***** Record set *****

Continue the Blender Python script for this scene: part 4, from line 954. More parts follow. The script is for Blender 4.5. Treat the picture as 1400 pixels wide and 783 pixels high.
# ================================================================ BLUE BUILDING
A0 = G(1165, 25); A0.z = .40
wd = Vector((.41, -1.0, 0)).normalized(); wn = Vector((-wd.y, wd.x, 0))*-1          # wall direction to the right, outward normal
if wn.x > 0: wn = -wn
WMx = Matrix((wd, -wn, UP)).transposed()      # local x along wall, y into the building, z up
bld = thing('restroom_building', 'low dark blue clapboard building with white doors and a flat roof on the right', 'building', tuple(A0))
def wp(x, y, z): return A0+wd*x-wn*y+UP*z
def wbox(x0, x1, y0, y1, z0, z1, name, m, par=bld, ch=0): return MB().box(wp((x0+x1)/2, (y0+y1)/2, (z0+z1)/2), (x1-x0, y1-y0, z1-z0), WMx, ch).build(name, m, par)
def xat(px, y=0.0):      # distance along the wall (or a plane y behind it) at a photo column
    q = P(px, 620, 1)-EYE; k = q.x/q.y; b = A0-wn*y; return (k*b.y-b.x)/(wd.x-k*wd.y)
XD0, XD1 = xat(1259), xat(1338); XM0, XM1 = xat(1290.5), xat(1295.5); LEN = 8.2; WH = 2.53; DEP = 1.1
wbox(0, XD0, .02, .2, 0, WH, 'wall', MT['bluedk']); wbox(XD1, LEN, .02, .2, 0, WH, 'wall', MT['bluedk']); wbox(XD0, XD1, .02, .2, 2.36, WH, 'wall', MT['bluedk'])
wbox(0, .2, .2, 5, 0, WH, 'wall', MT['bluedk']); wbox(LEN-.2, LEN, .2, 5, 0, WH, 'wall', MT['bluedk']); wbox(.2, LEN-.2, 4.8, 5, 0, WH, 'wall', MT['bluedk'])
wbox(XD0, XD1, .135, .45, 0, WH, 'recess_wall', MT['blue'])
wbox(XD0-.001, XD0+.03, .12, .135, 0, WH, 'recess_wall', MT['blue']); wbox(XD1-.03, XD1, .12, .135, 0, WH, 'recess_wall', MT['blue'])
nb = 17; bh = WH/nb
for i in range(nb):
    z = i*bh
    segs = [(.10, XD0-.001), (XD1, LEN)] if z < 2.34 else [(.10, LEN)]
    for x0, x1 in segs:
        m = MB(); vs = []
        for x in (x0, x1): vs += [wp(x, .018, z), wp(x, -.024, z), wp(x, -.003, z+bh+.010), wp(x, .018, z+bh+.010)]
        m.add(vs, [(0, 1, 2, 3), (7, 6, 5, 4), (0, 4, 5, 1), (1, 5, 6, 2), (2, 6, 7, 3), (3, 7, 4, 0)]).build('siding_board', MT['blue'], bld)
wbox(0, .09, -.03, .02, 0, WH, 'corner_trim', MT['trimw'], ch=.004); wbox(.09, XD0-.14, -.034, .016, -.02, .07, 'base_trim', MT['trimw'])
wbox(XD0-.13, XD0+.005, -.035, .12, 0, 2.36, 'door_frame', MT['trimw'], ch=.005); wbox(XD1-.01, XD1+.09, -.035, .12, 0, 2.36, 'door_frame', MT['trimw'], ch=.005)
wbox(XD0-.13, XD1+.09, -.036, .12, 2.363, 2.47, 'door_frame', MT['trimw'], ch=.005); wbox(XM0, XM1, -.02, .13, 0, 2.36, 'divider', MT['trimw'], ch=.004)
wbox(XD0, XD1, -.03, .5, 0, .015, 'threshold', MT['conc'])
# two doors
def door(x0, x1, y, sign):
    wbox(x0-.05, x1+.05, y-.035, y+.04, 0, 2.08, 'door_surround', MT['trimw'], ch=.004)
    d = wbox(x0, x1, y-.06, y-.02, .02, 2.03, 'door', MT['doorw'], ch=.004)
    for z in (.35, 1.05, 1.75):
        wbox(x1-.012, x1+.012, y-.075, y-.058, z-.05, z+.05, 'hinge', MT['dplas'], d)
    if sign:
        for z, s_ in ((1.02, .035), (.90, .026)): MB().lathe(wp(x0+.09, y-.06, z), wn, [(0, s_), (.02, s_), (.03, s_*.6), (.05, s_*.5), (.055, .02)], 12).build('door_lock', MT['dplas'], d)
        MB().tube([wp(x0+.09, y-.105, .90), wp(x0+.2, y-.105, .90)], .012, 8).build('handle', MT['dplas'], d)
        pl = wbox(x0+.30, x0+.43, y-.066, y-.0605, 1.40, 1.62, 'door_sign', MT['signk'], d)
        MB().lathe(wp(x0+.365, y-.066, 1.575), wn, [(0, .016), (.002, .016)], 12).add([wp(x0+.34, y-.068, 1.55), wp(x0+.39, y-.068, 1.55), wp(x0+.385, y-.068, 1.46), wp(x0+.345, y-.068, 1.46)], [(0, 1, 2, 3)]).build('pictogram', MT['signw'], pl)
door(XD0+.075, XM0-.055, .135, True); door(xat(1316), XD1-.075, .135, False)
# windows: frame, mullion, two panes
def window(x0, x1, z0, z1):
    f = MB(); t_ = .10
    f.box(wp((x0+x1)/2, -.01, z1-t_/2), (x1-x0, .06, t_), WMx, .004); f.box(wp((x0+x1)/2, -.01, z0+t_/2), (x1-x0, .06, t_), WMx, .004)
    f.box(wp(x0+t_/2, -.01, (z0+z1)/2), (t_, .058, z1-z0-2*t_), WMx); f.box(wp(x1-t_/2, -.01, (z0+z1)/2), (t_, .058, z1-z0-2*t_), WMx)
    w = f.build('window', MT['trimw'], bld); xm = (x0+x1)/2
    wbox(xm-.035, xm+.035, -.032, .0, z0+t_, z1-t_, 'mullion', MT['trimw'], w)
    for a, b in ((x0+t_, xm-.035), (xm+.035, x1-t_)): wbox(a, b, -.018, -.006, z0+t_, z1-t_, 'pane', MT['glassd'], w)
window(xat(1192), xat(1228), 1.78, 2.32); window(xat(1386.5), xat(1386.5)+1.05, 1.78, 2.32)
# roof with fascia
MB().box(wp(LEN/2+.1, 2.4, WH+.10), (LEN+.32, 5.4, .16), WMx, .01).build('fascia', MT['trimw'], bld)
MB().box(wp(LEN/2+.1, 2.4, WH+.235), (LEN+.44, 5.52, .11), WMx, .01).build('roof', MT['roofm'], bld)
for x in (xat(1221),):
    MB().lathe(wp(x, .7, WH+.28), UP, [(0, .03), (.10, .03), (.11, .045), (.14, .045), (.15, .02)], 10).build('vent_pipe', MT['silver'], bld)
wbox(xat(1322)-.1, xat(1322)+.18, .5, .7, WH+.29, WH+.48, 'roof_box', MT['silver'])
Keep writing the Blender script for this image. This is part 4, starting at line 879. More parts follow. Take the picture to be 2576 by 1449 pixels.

*****

What the task asks> All of the lines above must be returned exactly.

Answer to this exercise>
Continue the Blender Python script for this scene: part 4, from line 954. More parts follow. The script is for Blender 4.5. Treat the picture as 1400 pixels wide and 783 pixels high.
# ================================================================ BLUE BUILDING
A0 = G(1165, 25); A0.z = .40
wd = Vector((.41, -1.0, 0)).normalized(); wn = Vector((-wd.y, wd.x, 0))*-1          # wall direction to the right, outward normal
if wn.x > 0: wn = -wn
WMx = Matrix((wd, -wn, UP)).transposed()      # local x along wall, y into the building, z up
bld = thing('restroom_building', 'low dark blue clapboard building with white doors and a flat roof on the right', 'building', tuple(A0))
def wp(x, y, z): return A0+wd*x-wn*y+UP*z
def wbox(x0, x1, y0, y1, z0, z1, name, m, par=bld, ch=0): return MB().box(wp((x0+x1)/2, (y0+y1)/2, (z0+z1)/2), (x1-x0, y1-y0, z1-z0), WMx, ch).build(name, m, par)
def xat(px, y=0.0):      # distance along the wall (or a plane y behind it) at a photo column
    q = P(px, 620, 1)-EYE; k = q.x/q.y; b = A0-wn*y; return (k*b.y-b.x)/(wd.x-k*wd.y)
XD0, XD1 = xat(1259), xat(1338); XM0, XM1 = xat(1290.5), xat(1295.5); LEN = 8.2; WH = 2.53; DEP = 1.1
wbox(0, XD0, .02, .2, 0, WH, 'wall', MT['bluedk']); wbox(XD1, LEN, .02, .2, 0, WH, 'wall', MT['bluedk']); wbox(XD0, XD1, .02, .2, 2.36, WH, 'wall', MT['bluedk'])
wbox(0, .2, .2, 5, 0, WH, 'wall', MT['bluedk']); wbox(LEN-.2, LEN, .2, 5, 0, WH, 'wall', MT['bluedk']); wbox(.2, LEN-.2, 4.8, 5, 0, WH, 'wall', MT['bluedk'])
wbox(XD0, XD1, .135, .45, 0, WH, 'recess_wall', MT['blue'])
wbox(XD0-.001, XD0+.03, .12, .135, 0, WH, 'recess_wall', MT['blue']); wbox(XD1-.03, XD1, .12, .135, 0, WH, 'recess_wall', MT['blue'])
nb = 17; bh = WH/nb
for i in range(nb):
    z = i*bh
    segs = [(.10, XD0-.001), (XD1, LEN)] if z < 2.34 else [(.10, LEN)]
    for x0, x1 in segs:
        m = MB(); vs = []
        for x in (x0, x1): vs += [wp(x, .018, z), wp(x, -.024, z), wp(x, -.003, z+bh+.010), wp(x, .018, z+bh+.010)]
        m.add(vs, [(0, 1, 2, 3), (7, 6, 5, 4), (0, 4, 5, 1), (1, 5, 6, 2), (2, 6, 7, 3), (3, 7, 4, 0)]).build('siding_board', MT['blue'], bld)
wbox(0, .09, -.03, .02, 0, WH, 'corner_trim', MT['trimw'], ch=.004); wbox(.09, XD0-.14, -.034, .016, -.02, .07, 'base_trim', MT['trimw'])
wbox(XD0-.13, XD0+.005, -.035, .12, 0, 2.36, 'door_frame', MT['trimw'], ch=.005); wbox(XD1-.01, XD1+.09, -.035, .12, 0, 2.36, 'door_frame', MT['trimw'], ch=.005)
wbox(XD0-.13, XD1+.09, -.036, .12, 2.363, 2.47, 'door_frame', MT['trimw'], ch=.005); wbox(XM0, XM1, -.02, .13, 0, 2.36, 'divider', MT['trimw'], ch=.004)
wbox(XD0, XD1, -.03, .5, 0, .015, 'threshold', MT['conc'])
# two doors
def door(x0, x1, y, sign):
    wbox(x0-.05, x1+.05, y-.035, y+.04, 0, 2.08, 'door_surround', MT['trimw'], ch=.004)
    d = wbox(x0, x1, y-.06, y-.02, .02, 2.03, 'door', MT['doorw'], ch=.004)
    for z in (.35, 1.05, 1.75):
        wbox(x1-.012, x1+.012, y-.075, y-.058, z-.05, z+.05, 'hinge', MT['dplas'], d)
    if sign:
        for z, s_ in ((1.02, .035), (.90, .026)): MB().lathe(wp(x0+.09, y-.06, z), wn, [(0, s_), (.02, s_), (.03, s_*.6), (.05, s_*.5), (.055, .02)], 12).build('door_lock', MT['dplas'], d)
        MB().tube([wp(x0+.09, y-.105, .90), wp(x0+.2, y-.105, .90)], .012, 8).build('handle', MT['dplas'], d)
        pl = wbox(x0+.30, x0+.43, y-.066, y-.0605, 1.40, 1.62, 'door_sign', MT['signk'], d)
        MB().lathe(wp(x0+.365, y-.066, 1.575), wn, [(0, .016), (.002, .016)], 12).add([wp(x0+.34, y-.068, 1.55), wp(x0+.39, y-.068, 1.55), wp(x0+.385, y-.068, 1.46), wp(x0+.345, y-.068, 1.46)], [(0, 1, 2, 3)]).build('pictogram', MT['signw'], pl)
door(XD0+.075, XM0-.055, .135, True); door(xat(1316), XD1-.075, .135, False)
# windows: frame, mullion, two panes
def window(x0, x1, z0, z1):
    f = MB(); t_ = .10
    f.box(wp((x0+x1)/2, -.01, z1-t_/2), (x1-x0, .06, t_), WMx, .004); f.box(wp((x0+x1)/2, -.01, z0+t_/2), (x1-x0, .06, t_), WMx, .004)
    f.box(wp(x0+t_/2, -.01, (z0+z1)/2), (t_, .058, z1-z0-2*t_), WMx); f.box(wp(x1-t_/2, -.01, (z0+z1)/2), (t_, .058, z1-z0-2*t_), WMx)
    w = f.build('window', MT['trimw'], bld); xm = (x0+x1)/2
    wbox(xm-.035, xm+.035, -.032, .0, z0+t_, z1-t_, 'mullion', MT['trimw'], w)
    for a, b in ((x0+t_, xm-.035), (xm+.035, x1-t_)): wbox(a, b, -.018, -.006, z0+t_, z1-t_, 'pane', MT['glassd'], w)
window(xat(1192), xat(1228), 1.78, 2.32); window(xat(1386.5), xat(1386.5)+1.05, 1.78, 2.32)
# roof with fascia
MB().box(wp(LEN/2+.1, 2.4, WH+.10), (LEN+.32, 5.4, .16), WMx, .01).build('fascia', MT['trimw'], bld)
MB().box(wp(LEN/2+.1, 2.4, WH+.235), (LEN+.44, 5.52, .11), WMx, .01).build('roof', MT['roofm'], bld)
for x in (xat(1221),):
    MB().lathe(wp(x, .7, WH+.28), UP, [(0, .03), (.10, .03), (.11, .045), (.14, .045), (.15, .02)], 10).build('vent_pipe', MT['silver'], bld)
wbox(xat(1322)-.1, xat(1322)+.18, .5, .7, WH+.29, WH+.48, 'roof_box', MT['silver'])
Keep writing the Blender script for this image. This is part 4, starting at line 879. More parts follow. Take the picture to be 2576 by 1449 pixels.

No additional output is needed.